START INFORMATION GIVEN

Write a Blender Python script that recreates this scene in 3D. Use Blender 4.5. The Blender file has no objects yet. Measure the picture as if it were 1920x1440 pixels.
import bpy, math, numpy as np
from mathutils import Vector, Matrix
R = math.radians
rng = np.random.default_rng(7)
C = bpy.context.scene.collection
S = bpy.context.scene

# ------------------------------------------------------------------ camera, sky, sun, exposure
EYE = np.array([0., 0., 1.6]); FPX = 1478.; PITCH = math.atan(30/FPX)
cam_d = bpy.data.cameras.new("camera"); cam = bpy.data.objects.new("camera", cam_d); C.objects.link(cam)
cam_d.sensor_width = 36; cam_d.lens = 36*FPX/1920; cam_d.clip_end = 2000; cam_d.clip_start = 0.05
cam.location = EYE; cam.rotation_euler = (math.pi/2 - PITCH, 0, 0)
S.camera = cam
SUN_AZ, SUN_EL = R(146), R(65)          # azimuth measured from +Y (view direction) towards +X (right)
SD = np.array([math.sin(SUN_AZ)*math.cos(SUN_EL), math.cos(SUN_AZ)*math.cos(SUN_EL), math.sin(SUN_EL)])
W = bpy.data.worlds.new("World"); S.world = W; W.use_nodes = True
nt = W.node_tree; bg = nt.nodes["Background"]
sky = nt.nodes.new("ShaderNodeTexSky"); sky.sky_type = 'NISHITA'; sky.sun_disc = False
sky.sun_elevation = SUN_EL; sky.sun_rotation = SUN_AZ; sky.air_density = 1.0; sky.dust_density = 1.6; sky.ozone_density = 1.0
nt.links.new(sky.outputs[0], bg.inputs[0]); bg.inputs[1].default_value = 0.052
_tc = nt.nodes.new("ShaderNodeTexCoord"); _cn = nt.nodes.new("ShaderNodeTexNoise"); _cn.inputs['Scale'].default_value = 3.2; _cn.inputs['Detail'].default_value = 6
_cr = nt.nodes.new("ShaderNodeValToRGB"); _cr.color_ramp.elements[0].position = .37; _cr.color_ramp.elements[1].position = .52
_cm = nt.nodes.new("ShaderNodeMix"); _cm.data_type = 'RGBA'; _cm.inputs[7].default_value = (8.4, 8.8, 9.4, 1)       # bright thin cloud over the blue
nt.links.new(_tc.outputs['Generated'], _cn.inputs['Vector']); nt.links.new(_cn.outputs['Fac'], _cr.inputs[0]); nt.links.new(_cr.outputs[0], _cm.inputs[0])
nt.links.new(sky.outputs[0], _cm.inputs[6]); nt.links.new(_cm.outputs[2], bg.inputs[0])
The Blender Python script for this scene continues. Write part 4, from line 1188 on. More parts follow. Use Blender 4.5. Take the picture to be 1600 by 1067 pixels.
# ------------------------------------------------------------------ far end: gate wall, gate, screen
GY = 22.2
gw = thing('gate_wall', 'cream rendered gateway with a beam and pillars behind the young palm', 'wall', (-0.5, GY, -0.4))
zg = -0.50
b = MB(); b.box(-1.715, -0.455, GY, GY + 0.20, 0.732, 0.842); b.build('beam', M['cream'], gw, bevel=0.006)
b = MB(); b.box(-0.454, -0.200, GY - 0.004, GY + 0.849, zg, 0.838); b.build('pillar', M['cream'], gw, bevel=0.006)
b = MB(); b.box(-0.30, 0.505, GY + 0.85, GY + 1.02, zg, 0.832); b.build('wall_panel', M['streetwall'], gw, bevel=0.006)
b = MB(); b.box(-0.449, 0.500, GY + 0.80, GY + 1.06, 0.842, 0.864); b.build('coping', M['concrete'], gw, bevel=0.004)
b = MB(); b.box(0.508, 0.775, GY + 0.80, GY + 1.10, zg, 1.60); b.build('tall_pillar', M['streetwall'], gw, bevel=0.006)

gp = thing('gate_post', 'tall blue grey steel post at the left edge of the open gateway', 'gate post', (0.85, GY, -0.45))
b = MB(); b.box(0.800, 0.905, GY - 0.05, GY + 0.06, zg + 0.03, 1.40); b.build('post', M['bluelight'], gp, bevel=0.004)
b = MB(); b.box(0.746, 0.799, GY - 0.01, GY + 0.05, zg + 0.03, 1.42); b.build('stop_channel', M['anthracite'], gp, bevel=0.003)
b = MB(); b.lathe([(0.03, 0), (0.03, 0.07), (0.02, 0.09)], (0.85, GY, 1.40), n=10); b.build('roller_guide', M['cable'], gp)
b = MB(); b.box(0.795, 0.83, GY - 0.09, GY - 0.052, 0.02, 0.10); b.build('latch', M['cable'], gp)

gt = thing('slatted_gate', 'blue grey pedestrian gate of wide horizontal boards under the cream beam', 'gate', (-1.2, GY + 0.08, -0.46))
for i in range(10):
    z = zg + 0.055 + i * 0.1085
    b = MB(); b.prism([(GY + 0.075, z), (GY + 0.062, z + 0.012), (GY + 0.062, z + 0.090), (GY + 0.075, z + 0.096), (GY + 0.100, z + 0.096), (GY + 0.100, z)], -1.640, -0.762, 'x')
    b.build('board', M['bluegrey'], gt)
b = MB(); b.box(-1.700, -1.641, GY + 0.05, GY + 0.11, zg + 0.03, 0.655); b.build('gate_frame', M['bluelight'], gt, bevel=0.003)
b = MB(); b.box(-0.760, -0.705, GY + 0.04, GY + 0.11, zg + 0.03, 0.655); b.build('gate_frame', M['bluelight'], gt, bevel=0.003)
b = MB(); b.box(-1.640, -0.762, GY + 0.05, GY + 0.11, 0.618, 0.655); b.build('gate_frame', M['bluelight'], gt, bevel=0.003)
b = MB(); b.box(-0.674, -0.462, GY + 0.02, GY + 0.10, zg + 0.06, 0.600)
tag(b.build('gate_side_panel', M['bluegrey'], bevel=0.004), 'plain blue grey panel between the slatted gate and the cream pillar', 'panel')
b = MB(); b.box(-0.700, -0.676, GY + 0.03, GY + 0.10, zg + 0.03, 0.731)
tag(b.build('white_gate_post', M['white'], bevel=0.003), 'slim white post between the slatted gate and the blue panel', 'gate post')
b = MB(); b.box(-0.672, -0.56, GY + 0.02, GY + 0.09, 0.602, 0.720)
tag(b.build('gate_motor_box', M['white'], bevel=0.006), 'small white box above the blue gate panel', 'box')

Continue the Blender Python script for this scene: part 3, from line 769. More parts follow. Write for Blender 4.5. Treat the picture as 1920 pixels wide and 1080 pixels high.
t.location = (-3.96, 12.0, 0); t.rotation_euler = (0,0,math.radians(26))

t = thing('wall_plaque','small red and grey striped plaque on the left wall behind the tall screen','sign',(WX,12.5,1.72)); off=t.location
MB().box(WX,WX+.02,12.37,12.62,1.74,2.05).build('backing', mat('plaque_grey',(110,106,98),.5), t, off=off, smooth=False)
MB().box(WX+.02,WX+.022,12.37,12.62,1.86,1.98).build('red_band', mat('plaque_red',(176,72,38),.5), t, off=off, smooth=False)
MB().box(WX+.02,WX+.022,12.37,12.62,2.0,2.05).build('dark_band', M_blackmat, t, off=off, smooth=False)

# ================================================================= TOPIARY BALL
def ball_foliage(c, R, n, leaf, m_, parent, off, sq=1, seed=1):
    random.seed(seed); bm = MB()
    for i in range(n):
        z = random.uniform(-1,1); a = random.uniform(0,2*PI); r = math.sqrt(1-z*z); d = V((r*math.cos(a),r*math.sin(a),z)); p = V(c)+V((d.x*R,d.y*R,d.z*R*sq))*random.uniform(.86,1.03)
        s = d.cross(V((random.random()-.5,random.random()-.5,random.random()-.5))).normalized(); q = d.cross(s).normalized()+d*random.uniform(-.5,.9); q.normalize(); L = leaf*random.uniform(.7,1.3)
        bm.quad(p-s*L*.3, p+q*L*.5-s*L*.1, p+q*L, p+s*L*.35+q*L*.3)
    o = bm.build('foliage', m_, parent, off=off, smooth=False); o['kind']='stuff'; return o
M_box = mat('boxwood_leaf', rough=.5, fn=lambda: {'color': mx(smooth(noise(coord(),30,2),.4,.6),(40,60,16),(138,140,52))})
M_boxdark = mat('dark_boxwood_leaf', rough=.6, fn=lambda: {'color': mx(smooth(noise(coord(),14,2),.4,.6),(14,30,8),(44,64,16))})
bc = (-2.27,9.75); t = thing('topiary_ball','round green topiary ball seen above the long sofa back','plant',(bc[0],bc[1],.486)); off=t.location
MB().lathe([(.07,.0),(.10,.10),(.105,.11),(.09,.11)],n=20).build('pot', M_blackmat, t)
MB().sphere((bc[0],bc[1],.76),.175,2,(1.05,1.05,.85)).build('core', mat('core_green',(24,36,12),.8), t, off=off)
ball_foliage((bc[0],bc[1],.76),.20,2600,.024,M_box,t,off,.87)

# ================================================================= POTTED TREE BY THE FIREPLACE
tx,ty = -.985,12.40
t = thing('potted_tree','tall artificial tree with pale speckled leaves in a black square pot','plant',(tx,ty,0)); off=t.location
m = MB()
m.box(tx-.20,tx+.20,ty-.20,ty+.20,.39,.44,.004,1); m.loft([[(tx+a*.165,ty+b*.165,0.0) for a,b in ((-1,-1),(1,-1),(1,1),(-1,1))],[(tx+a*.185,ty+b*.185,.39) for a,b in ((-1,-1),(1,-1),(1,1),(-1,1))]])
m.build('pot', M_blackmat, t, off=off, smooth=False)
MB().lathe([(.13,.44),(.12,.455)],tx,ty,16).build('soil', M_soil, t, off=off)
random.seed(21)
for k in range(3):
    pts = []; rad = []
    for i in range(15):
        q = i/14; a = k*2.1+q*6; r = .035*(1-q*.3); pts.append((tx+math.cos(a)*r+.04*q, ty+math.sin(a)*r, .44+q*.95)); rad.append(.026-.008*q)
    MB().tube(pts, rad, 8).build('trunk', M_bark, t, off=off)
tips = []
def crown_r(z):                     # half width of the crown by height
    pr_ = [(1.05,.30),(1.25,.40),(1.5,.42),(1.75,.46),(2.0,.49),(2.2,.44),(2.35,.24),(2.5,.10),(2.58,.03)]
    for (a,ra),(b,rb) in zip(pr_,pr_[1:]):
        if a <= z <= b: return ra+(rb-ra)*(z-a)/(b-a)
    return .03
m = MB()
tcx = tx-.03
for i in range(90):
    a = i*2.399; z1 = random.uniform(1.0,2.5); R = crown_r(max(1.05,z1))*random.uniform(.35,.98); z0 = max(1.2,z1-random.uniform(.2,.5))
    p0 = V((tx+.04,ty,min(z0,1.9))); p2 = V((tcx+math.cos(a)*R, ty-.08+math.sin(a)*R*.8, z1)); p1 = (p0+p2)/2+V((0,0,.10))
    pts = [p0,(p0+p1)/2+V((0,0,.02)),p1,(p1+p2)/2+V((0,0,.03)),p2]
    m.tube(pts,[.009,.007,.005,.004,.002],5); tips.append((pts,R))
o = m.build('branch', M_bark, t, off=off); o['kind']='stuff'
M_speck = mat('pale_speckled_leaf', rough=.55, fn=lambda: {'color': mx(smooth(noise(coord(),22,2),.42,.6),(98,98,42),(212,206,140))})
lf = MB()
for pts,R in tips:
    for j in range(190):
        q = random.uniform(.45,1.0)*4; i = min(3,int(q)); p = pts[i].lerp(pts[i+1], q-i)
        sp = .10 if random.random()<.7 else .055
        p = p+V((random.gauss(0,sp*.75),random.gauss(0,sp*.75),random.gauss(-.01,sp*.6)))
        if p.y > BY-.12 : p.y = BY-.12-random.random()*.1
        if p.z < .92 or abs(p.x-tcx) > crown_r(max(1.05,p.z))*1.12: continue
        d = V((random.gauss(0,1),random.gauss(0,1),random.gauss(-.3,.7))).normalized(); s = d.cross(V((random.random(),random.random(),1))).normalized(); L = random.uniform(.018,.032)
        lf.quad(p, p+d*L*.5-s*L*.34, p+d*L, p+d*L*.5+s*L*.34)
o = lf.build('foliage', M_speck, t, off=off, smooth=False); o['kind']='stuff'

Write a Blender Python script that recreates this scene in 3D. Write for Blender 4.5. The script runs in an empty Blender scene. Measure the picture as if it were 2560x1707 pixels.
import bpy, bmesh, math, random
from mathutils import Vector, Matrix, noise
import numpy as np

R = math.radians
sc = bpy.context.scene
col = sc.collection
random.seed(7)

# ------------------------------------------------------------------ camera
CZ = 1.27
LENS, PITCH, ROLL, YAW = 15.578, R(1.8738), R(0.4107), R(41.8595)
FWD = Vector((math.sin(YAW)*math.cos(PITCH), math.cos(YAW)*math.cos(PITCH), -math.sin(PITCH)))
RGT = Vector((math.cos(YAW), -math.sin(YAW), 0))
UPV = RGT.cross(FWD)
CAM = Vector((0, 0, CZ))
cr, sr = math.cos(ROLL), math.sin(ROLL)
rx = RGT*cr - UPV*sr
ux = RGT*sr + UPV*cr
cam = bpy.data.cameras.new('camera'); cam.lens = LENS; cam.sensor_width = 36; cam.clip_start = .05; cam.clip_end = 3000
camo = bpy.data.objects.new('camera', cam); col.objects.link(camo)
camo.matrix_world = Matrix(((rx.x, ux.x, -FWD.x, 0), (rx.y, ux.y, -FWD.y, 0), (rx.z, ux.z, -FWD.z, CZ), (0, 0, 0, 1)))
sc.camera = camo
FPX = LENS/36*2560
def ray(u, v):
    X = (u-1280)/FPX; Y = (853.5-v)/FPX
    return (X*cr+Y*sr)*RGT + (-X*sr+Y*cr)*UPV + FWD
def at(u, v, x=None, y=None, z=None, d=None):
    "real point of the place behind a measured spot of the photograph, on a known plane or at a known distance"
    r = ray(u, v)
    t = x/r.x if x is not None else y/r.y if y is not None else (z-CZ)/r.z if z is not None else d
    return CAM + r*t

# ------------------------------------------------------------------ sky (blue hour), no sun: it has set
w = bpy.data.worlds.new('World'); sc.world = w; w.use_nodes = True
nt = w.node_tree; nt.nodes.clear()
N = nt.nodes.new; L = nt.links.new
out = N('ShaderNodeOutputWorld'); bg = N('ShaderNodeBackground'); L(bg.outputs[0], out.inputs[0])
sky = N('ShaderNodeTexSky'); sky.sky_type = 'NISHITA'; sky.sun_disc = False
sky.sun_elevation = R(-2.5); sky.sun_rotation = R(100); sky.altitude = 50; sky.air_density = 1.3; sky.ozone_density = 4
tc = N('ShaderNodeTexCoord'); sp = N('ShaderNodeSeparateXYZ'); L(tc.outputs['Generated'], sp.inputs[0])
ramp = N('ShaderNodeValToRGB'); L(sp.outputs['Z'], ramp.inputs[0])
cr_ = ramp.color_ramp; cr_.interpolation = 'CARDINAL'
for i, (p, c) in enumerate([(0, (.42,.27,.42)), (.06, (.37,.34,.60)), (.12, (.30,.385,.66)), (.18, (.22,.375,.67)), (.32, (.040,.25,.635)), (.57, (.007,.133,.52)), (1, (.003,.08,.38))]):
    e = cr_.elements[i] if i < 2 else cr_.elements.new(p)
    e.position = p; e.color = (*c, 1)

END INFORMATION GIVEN

◆ **PROBLEM DESCRIPTION**
Quote only the stretch of lines that starts the data above and ends with the line containing "S = bpy.context.scene", both included.

◆ **OUTPUT**
Write a Blender Python script that recreates this scene in 3D. Use Blender 4.5. The Blender file has no objects yet. Measure the picture as if it were 1920x1440 pixels.
import bpy, math, numpy as np
from mathutils import Vector, Matrix
R = math.radians
rng = np.random.default_rng(7)
C = bpy.context.scene.collection
S = bpy.context.scene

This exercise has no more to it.